→ **WRITTEN PROBLEM**
Transcribe the data that follows precisely, omitting nothing.

→ **PROVIDED MATERIAL**
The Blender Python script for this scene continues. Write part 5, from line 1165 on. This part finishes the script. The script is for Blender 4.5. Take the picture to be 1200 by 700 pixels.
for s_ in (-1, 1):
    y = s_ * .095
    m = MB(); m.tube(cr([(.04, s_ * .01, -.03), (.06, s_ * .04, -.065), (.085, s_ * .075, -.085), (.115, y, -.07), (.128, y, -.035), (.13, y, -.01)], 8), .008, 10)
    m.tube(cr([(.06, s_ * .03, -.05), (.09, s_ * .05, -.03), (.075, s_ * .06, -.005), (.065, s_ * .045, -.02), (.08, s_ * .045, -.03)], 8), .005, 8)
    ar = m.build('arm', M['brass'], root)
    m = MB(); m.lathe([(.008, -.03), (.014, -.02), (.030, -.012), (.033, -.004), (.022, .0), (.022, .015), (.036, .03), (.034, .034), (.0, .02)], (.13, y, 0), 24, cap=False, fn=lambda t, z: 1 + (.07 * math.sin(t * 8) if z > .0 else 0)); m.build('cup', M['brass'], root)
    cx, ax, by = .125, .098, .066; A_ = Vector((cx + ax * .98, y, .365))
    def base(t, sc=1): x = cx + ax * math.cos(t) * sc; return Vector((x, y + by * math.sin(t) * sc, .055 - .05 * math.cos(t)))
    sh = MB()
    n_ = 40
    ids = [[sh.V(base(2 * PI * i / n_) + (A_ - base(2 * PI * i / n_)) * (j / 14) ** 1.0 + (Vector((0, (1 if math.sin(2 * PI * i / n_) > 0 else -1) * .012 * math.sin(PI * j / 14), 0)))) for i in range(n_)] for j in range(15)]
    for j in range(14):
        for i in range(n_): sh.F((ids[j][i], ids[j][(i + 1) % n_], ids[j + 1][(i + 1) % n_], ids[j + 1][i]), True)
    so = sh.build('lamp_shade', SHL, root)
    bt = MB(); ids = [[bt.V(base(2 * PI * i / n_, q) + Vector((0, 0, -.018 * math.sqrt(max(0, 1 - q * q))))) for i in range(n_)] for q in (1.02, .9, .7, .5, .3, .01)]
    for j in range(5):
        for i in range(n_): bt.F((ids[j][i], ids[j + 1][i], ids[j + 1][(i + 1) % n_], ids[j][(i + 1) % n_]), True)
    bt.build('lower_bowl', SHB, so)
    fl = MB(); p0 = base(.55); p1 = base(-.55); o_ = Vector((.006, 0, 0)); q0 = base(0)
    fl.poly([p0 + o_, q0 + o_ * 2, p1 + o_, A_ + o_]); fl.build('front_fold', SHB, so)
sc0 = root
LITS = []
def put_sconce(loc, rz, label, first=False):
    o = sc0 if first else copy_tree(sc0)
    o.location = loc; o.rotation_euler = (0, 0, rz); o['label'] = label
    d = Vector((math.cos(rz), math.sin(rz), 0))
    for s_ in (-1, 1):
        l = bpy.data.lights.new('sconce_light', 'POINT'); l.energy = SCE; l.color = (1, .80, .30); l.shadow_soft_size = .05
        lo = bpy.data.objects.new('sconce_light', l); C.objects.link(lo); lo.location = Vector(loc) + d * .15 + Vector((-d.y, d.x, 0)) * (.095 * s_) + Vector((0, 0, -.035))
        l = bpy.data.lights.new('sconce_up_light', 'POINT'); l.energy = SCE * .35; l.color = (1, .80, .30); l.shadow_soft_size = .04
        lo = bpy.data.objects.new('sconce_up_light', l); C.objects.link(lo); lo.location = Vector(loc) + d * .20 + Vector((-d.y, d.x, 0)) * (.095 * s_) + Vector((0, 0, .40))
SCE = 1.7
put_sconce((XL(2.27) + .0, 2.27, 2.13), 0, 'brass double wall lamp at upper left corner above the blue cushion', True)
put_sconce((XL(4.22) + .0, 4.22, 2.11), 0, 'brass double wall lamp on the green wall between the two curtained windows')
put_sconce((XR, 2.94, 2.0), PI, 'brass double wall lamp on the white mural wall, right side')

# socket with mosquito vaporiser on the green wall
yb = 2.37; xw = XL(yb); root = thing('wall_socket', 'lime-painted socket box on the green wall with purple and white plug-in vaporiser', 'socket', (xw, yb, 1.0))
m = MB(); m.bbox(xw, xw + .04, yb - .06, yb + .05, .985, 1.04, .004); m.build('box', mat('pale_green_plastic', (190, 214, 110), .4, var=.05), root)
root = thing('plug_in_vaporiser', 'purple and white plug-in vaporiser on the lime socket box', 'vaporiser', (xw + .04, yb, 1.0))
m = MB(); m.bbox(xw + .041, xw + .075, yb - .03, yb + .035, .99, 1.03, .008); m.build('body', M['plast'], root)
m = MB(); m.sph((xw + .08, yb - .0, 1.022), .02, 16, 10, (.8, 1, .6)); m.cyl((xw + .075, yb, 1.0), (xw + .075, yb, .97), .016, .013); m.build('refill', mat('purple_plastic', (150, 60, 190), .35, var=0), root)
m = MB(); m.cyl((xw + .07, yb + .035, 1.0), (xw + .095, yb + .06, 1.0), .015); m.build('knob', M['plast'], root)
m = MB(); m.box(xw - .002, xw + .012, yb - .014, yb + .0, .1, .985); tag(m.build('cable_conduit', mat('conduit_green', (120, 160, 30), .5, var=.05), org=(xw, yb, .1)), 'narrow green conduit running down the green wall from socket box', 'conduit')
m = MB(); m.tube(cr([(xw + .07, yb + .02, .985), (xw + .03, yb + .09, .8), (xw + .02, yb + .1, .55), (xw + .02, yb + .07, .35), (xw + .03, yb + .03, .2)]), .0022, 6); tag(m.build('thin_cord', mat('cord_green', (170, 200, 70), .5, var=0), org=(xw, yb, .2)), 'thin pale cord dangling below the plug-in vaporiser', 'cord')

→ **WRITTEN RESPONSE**
The Blender Python script for this scene continues. Write part 5, from line 1165 on. This part finishes the script. The script is for Blender 4.5. Take the picture to be 1200 by 700 pixels.
for s_ in (-1, 1):
    y = s_ * .095
    m = MB(); m.tube(cr([(.04, s_ * .01, -.03), (.06, s_ * .04, -.065), (.085, s_ * .075, -.085), (.115, y, -.07), (.128, y, -.035), (.13, y, -.01)], 8), .008, 10)
    m.tube(cr([(.06, s_ * .03, -.05), (.09, s_ * .05, -.03), (.075, s_ * .06, -.005), (.065, s_ * .045, -.02), (.08, s_ * .045, -.03)], 8), .005, 8)
    ar = m.build('arm', M['brass'], root)
    m = MB(); m.lathe([(.008, -.03), (.014, -.02), (.030, -.012), (.033, -.004), (.022, .0), (.022, .015), (.036, .03), (.034, .034), (.0, .02)], (.13, y, 0), 24, cap=False, fn=lambda t, z: 1 + (.07 * math.sin(t * 8) if z > .0 else 0)); m.build('cup', M['brass'], root)
    cx, ax, by = .125, .098, .066; A_ = Vector((cx + ax * .98, y, .365))
    def base(t, sc=1): x = cx + ax * math.cos(t) * sc; return Vector((x, y + by * math.sin(t) * sc, .055 - .05 * math.cos(t)))
    sh = MB()
    n_ = 40
    ids = [[sh.V(base(2 * PI * i / n_) + (A_ - base(2 * PI * i / n_)) * (j / 14) ** 1.0 + (Vector((0, (1 if math.sin(2 * PI * i / n_) > 0 else -1) * .012 * math.sin(PI * j / 14), 0)))) for i in range(n_)] for j in range(15)]
    for j in range(14):
        for i in range(n_): sh.F((ids[j][i], ids[j][(i + 1) % n_], ids[j + 1][(i + 1) % n_], ids[j + 1][i]), True)
    so = sh.build('lamp_shade', SHL, root)
    bt = MB(); ids = [[bt.V(base(2 * PI * i / n_, q) + Vector((0, 0, -.018 * math.sqrt(max(0, 1 - q * q))))) for i in range(n_)] for q in (1.02, .9, .7, .5, .3, .01)]
    for j in range(5):
        for i in range(n_): bt.F((ids[j][i], ids[j + 1][i], ids[j + 1][(i + 1) % n_], ids[j][(i + 1) % n_]), True)
    bt.build('lower_bowl', SHB, so)
    fl = MB(); p0 = base(.55); p1 = base(-.55); o_ = Vector((.006, 0, 0)); q0 = base(0)
    fl.poly([p0 + o_, q0 + o_ * 2, p1 + o_, A_ + o_]); fl.build('front_fold', SHB, so)
sc0 = root
LITS = []
def put_sconce(loc, rz, label, first=False):
    o = sc0 if first else copy_tree(sc0)
    o.location = loc; o.rotation_euler = (0, 0, rz); o['label'] = label
    d = Vector((math.cos(rz), math.sin(rz), 0))
    for s_ in (-1, 1):
        l = bpy.data.lights.new('sconce_light', 'POINT'); l.energy = SCE; l.color = (1, .80, .30); l.shadow_soft_size = .05
        lo = bpy.data.objects.new('sconce_light', l); C.objects.link(lo); lo.location = Vector(loc) + d * .15 + Vector((-d.y, d.x, 0)) * (.095 * s_) + Vector((0, 0, -.035))
        l = bpy.data.lights.new('sconce_up_light', 'POINT'); l.energy = SCE * .35; l.color = (1, .80, .30); l.shadow_soft_size = .04
        lo = bpy.data.objects.new('sconce_up_light', l); C.objects.link(lo); lo.location = Vector(loc) + d * .20 + Vector((-d.y, d.x, 0)) * (.095 * s_) + Vector((0, 0, .40))
SCE = 1.7
put_sconce((XL(2.27) + .0, 2.27, 2.13), 0, 'brass double wall lamp at upper left corner above the blue cushion', True)
put_sconce((XL(4.22) + .0, 4.22, 2.11), 0, 'brass double wall lamp on the green wall between the two curtained windows')
put_sconce((XR, 2.94, 2.0), PI, 'brass double wall lamp on the white mural wall, right side')

# socket with mosquito vaporiser on the green wall
yb = 2.37; xw = XL(yb); root = thing('wall_socket', 'lime-painted socket box on the green wall with purple and white plug-in vaporiser', 'socket', (xw, yb, 1.0))
m = MB(); m.bbox(xw, xw + .04, yb - .06, yb + .05, .985, 1.04, .004); m.build('box', mat('pale_green_plastic', (190, 214, 110), .4, var=.05), root)
root = thing('plug_in_vaporiser', 'purple and white plug-in vaporiser on the lime socket box', 'vaporiser', (xw + .04, yb, 1.0))
m = MB(); m.bbox(xw + .041, xw + .075, yb - .03, yb + .035, .99, 1.03, .008); m.build('body', M['plast'], root)
m = MB(); m.sph((xw + .08, yb - .0, 1.022), .02, 16, 10, (.8, 1, .6)); m.cyl((xw + .075, yb, 1.0), (xw + .075, yb, .97), .016, .013); m.build('refill', mat('purple_plastic', (150, 60, 190), .35, var=0), root)
m = MB(); m.cyl((xw + .07, yb + .035, 1.0), (xw + .095, yb + .06, 1.0), .015); m.build('knob', M['plast'], root)
m = MB(); m.box(xw - .002, xw + .012, yb - .014, yb + .0, .1, .985); tag(m.build('cable_conduit', mat('conduit_green', (120, 160, 30), .5, var=.05), org=(xw, yb, .1)), 'narrow green conduit running down the green wall from socket box', 'conduit')
m = MB(); m.tube(cr([(xw + .07, yb + .02, .985), (xw + .03, yb + .09, .8), (xw + .02, yb + .1, .55), (xw + .02, yb + .07, .35), (xw + .03, yb + .03, .2)]), .0022, 6); tag(m.build('thin_cord', mat('cord_green', (170, 200, 70), .5, var=0), org=(xw, yb, .2)), 'thin pale cord dangling below the plug-in vaporiser', 'cord')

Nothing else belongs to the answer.